— What is required —
Would you print the material exactly, starting at its first line and ending at the line holding "wall', 'plant', .13, .22)"?

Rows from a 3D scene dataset
---*---
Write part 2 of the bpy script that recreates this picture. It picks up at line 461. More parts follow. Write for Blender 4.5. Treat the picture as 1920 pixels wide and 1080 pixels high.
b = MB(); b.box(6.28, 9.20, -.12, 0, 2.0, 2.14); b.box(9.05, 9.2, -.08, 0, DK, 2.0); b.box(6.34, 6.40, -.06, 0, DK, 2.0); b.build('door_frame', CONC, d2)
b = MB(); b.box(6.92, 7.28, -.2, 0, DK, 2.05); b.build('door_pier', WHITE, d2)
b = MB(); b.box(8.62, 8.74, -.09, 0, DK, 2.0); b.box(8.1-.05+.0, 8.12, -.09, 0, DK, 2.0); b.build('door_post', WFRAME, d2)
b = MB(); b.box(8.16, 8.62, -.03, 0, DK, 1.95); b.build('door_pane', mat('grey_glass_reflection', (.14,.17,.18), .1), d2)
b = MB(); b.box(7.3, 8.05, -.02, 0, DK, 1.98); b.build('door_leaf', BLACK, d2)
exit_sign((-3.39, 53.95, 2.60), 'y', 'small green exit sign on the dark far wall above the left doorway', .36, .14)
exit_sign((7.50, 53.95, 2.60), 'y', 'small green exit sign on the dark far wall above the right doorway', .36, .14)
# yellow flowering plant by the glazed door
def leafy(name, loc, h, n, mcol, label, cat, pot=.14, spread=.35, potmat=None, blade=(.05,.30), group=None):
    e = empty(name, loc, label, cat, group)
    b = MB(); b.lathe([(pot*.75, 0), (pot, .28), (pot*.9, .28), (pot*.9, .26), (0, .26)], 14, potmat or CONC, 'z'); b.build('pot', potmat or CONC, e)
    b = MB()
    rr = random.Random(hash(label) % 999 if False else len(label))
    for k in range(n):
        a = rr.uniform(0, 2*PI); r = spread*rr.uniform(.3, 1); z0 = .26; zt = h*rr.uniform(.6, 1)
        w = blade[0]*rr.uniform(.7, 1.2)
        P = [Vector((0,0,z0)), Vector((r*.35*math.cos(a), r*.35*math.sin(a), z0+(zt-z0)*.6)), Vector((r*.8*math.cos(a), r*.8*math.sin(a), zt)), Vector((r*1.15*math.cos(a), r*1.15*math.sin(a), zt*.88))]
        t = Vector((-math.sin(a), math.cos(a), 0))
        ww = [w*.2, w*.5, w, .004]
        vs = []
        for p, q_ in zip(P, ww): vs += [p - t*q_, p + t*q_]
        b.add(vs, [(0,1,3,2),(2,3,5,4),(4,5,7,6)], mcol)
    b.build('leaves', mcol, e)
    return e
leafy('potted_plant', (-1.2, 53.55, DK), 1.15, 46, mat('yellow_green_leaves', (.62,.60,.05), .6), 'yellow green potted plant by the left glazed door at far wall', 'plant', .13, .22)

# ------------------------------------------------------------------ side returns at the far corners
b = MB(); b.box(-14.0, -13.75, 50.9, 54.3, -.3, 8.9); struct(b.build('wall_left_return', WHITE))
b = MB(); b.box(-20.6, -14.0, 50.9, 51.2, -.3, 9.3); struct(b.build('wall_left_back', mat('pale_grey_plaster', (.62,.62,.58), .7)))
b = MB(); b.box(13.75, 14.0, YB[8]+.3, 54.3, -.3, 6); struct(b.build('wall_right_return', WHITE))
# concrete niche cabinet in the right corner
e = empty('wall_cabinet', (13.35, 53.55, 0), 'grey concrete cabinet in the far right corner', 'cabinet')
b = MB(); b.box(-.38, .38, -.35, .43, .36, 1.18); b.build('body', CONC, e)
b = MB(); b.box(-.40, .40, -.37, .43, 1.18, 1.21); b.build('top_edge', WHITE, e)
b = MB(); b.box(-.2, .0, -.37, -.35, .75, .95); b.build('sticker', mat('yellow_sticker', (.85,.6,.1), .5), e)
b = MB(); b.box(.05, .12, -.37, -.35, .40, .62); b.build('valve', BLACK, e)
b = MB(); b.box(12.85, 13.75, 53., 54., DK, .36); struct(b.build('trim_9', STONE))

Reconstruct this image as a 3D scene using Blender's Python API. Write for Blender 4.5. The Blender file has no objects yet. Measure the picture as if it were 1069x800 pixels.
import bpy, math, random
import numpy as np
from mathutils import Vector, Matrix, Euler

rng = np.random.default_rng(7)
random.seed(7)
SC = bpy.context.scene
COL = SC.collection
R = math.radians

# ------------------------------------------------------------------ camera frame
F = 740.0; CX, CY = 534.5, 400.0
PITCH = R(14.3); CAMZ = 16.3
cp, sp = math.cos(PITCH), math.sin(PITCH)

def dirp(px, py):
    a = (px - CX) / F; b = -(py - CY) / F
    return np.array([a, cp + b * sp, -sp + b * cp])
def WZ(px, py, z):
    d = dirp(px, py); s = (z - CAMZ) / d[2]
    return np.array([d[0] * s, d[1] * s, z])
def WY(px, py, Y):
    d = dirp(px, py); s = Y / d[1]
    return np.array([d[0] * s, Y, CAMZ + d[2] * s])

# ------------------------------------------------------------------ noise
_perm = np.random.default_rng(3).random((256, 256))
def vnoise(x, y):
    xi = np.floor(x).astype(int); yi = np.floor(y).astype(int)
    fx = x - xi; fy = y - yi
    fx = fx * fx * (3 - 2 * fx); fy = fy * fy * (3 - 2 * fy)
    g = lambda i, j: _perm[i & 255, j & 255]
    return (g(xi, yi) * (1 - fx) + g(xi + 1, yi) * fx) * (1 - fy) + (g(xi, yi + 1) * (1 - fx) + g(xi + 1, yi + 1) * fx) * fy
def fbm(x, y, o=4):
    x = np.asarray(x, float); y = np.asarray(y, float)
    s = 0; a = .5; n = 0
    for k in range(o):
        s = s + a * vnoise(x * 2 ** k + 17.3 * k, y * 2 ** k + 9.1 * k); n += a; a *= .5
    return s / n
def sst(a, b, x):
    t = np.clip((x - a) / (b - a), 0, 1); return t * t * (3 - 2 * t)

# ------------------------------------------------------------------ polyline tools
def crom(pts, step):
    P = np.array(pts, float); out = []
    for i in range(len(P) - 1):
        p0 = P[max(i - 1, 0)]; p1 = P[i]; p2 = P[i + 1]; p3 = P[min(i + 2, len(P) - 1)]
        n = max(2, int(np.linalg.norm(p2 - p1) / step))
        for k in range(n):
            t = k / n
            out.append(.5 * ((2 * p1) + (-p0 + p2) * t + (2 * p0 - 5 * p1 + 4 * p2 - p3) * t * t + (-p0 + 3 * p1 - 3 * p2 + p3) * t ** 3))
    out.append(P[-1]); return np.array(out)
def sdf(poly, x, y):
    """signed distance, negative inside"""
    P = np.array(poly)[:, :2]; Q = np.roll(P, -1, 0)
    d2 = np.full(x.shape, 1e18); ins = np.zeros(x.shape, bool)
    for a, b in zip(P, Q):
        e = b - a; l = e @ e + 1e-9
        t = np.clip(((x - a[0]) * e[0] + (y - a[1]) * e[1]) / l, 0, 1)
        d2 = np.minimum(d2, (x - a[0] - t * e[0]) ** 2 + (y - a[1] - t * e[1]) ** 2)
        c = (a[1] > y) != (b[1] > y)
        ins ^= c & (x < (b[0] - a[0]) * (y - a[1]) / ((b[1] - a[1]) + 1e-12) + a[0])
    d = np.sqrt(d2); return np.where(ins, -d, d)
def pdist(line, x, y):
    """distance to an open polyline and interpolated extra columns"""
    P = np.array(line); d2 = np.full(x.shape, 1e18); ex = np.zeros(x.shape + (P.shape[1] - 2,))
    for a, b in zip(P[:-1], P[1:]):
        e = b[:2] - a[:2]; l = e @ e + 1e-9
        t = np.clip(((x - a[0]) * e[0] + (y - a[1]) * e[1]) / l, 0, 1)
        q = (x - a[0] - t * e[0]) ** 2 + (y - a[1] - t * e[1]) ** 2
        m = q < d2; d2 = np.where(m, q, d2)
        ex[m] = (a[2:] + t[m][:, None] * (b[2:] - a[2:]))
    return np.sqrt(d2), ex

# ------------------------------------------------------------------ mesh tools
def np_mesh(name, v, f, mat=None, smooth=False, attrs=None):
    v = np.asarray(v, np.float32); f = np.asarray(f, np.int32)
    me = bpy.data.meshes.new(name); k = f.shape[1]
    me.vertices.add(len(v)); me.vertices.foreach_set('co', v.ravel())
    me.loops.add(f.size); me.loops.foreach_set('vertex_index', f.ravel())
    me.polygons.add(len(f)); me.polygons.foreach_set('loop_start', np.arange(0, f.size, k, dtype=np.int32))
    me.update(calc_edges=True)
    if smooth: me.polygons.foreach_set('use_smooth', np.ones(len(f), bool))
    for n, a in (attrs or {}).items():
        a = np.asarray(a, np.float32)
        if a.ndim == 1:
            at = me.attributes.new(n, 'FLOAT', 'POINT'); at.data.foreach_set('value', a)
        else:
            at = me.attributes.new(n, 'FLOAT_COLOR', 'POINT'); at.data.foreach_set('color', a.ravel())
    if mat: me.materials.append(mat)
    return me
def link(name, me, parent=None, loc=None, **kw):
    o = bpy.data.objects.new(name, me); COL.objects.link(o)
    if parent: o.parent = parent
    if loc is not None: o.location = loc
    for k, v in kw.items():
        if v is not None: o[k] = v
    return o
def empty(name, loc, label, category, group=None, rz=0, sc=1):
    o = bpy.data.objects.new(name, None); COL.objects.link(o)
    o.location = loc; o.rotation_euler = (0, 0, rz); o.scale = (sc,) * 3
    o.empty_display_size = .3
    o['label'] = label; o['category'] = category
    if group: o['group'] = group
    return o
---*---
— Exercise response —
Write part 2 of the bpy script that recreates this picture. It picks up at line 461. More parts follow. Write for Blender 4.5. Treat the picture as 1920 pixels wide and 1080 pixels high.
b = MB(); b.box(6.28, 9.20, -.12, 0, 2.0, 2.14); b.box(9.05, 9.2, -.08, 0, DK, 2.0); b.box(6.34, 6.40, -.06, 0, DK, 2.0); b.build('door_frame', CONC, d2)
b = MB(); b.box(6.92, 7.28, -.2, 0, DK, 2.05); b.build('door_pier', WHITE, d2)
b = MB(); b.box(8.62, 8.74, -.09, 0, DK, 2.0); b.box(8.1-.05+.0, 8.12, -.09, 0, DK, 2.0); b.build('door_post', WFRAME, d2)
b = MB(); b.box(8.16, 8.62, -.03, 0, DK, 1.95); b.build('door_pane', mat('grey_glass_reflection', (.14,.17,.18), .1), d2)
b = MB(); b.box(7.3, 8.05, -.02, 0, DK, 1.98); b.build('door_leaf', BLACK, d2)
exit_sign((-3.39, 53.95, 2.60), 'y', 'small green exit sign on the dark far wall above the left doorway', .36, .14)
exit_sign((7.50, 53.95, 2.60), 'y', 'small green exit sign on the dark far wall above the right doorway', .36, .14)
# yellow flowering plant by the glazed door
def leafy(name, loc, h, n, mcol, label, cat, pot=.14, spread=.35, potmat=None, blade=(.05,.30), group=None):
    e = empty(name, loc, label, cat, group)
    b = MB(); b.lathe([(pot*.75, 0), (pot, .28), (pot*.9, .28), (pot*.9, .26), (0, .26)], 14, potmat or CONC, 'z'); b.build('pot', potmat or CONC, e)
    b = MB()
    rr = random.Random(hash(label) % 999 if False else len(label))
    for k in range(n):
        a = rr.uniform(0, 2*PI); r = spread*rr.uniform(.3, 1); z0 = .26; zt = h*rr.uniform(.6, 1)
        w = blade[0]*rr.uniform(.7, 1.2)
        P = [Vector((0,0,z0)), Vector((r*.35*math.cos(a), r*.35*math.sin(a), z0+(zt-z0)*.6)), Vector((r*.8*math.cos(a), r*.8*math.sin(a), zt)), Vector((r*1.15*math.cos(a), r*1.15*math.sin(a), zt*.88))]
        t = Vector((-math.sin(a), math.cos(a), 0))
        ww = [w*.2, w*.5, w, .004]
        vs = []
        for p, q_ in zip(P, ww): vs += [p - t*q_, p + t*q_]
        b.add(vs, [(0,1,3,2),(2,3,5,4),(4,5,7,6)], mcol)
    b.build('leaves', mcol, e)
    return e
leafy('potted_plant', (-1.2, 53.55, DK), 1.15, 46, mat('yellow_green_leaves', (.62,.60,.05), .6), 'yellow green potted plant by the left glazed door at far wall', 'plant', .13, .22)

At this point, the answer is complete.